Source data =>

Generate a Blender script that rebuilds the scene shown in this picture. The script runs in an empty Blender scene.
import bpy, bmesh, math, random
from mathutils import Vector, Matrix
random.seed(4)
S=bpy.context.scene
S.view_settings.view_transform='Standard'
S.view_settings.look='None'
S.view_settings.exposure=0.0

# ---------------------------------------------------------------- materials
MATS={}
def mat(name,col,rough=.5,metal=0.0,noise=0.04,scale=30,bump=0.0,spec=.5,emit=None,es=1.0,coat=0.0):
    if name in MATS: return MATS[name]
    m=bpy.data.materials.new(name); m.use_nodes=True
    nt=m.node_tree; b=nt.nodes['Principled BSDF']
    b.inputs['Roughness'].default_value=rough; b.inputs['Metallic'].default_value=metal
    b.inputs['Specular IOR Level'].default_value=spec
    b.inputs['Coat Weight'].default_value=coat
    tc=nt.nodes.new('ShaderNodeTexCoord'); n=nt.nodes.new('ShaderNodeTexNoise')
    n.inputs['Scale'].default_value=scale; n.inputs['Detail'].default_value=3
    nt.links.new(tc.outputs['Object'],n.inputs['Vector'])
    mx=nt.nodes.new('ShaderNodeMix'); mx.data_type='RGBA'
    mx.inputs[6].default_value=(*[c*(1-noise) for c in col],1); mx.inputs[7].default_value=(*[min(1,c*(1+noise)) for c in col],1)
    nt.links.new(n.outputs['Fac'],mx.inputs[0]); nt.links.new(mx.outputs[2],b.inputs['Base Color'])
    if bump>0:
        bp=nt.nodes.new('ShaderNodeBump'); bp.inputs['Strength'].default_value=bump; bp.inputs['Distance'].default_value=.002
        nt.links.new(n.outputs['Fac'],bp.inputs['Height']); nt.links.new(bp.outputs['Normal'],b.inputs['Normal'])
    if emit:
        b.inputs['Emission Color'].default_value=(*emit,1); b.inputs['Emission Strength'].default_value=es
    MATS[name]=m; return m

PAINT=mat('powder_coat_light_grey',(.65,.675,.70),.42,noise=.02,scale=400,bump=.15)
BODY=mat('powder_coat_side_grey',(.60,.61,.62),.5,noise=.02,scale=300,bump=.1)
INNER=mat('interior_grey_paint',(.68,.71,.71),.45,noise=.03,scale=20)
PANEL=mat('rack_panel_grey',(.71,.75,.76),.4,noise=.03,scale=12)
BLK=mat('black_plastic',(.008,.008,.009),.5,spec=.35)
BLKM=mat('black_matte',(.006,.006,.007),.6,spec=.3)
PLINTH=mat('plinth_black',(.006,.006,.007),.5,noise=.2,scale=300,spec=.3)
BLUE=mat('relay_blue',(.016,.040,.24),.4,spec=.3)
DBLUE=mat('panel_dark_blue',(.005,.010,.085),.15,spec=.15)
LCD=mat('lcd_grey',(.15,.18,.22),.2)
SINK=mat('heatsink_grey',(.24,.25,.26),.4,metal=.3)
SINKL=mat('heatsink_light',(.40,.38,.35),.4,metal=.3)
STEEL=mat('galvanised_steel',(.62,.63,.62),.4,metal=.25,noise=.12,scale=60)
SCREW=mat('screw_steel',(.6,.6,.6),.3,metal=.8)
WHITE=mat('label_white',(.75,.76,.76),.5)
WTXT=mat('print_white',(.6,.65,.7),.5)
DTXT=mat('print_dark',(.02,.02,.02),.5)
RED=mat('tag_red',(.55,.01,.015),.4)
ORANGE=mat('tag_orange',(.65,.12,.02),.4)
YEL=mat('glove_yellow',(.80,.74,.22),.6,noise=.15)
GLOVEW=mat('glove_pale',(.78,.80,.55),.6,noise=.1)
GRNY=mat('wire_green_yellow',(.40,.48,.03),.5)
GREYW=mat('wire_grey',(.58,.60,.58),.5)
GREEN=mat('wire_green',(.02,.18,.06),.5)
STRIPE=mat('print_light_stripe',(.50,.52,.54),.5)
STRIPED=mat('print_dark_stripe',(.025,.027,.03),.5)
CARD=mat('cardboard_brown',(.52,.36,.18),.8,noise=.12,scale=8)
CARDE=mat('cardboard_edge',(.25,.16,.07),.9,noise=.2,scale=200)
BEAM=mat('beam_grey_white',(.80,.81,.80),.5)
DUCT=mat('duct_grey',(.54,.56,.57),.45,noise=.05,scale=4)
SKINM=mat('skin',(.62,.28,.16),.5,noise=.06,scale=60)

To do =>
Starting with the first line of the data above, copy each line exactly until you reach the line with "S.view_settings.exposure=0.0"; include that line as well.

Solution for this task =>
Generate a Blender script that rebuilds the scene shown in this picture. The script runs in an empty Blender scene.
import bpy, bmesh, math, random
from mathutils import Vector, Matrix
random.seed(4)
S=bpy.context.scene
S.view_settings.view_transform='Standard'
S.view_settings.look='None'
S.view_settings.exposure=0.0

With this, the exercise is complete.